I tried to explain that it was hard to know who would have blue or brown eyes and that I didn’t know how one person had blue and the other brown. She politely told me that Allah determined who had blue eyes. Never in my 65 years had anyone referred to Allah in a conversation with me and yet here was this delightful five year old making a very obvious conclusion. She also informed me that Allah was God to people who are Muslim. “I know,” I said feeling a bit inadequate.
The girl and my granddaughter were playing when the girl said to her, “You are a white person and I am a brown person. There are white and brown and other color people in the world, did you know that?” What could I say? I knew that too but not quite in such a simple and open manner.
As she stared at me with my grey beard, bald head and considerable wrinkles she asked, “Are you her daddy or grandfather?” I was pleased that the inquiry was even necessary but I admitted that I was her grandfather. “I thought so, my grandfather is dead,” she said. “Mine too I admitted.” “I bet they are friends in heaven,” she said. “I bet they are too.”

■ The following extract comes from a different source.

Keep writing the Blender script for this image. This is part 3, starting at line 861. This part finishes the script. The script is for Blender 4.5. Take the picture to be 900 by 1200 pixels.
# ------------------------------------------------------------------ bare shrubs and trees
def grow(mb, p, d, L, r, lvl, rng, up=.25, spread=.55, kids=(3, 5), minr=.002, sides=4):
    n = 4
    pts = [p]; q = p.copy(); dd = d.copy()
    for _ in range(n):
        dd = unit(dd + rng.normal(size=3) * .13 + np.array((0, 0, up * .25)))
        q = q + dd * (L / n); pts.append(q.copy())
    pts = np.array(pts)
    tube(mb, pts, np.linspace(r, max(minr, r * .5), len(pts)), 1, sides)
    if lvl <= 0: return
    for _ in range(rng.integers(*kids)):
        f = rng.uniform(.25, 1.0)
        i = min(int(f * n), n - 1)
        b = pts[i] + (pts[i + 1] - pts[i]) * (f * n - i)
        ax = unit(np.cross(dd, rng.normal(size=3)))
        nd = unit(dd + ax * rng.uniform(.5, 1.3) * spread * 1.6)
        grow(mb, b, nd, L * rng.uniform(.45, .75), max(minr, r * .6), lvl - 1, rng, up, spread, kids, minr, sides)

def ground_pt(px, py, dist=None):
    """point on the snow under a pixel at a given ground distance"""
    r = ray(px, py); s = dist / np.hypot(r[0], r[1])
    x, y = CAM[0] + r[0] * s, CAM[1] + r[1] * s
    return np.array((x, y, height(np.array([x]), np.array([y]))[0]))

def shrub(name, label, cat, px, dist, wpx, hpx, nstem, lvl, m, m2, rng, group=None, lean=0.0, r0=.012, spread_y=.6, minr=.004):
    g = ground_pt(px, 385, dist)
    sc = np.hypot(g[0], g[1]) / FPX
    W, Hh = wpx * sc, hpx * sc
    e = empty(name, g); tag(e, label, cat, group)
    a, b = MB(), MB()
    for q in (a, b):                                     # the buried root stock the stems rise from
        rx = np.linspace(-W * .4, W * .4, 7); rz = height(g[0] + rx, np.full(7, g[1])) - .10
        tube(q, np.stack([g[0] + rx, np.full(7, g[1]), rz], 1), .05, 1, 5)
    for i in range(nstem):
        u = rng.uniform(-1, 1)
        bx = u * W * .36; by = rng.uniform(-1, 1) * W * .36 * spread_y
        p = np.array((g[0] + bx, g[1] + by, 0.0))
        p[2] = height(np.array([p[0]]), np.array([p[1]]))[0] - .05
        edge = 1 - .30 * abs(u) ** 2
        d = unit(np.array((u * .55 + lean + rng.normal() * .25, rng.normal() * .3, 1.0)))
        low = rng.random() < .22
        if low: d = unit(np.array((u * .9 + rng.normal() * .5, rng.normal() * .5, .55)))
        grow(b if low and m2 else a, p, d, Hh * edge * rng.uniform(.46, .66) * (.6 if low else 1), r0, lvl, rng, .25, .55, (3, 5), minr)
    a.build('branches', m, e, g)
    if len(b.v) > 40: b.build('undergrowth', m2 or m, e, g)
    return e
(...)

Those fifteen minutes with a five year old whose parents were from Bangladesh (she made it very clear to me that she was born in America and she only spoke a few words in Bangladeshi) made quite an impression.
It is all so simple, she addressed and resolved some of the world’s biggest problems with innocence and she gave me a new outlook on life. Let’s hope I don’t forget the lesson. It is too bad children don’t run the world.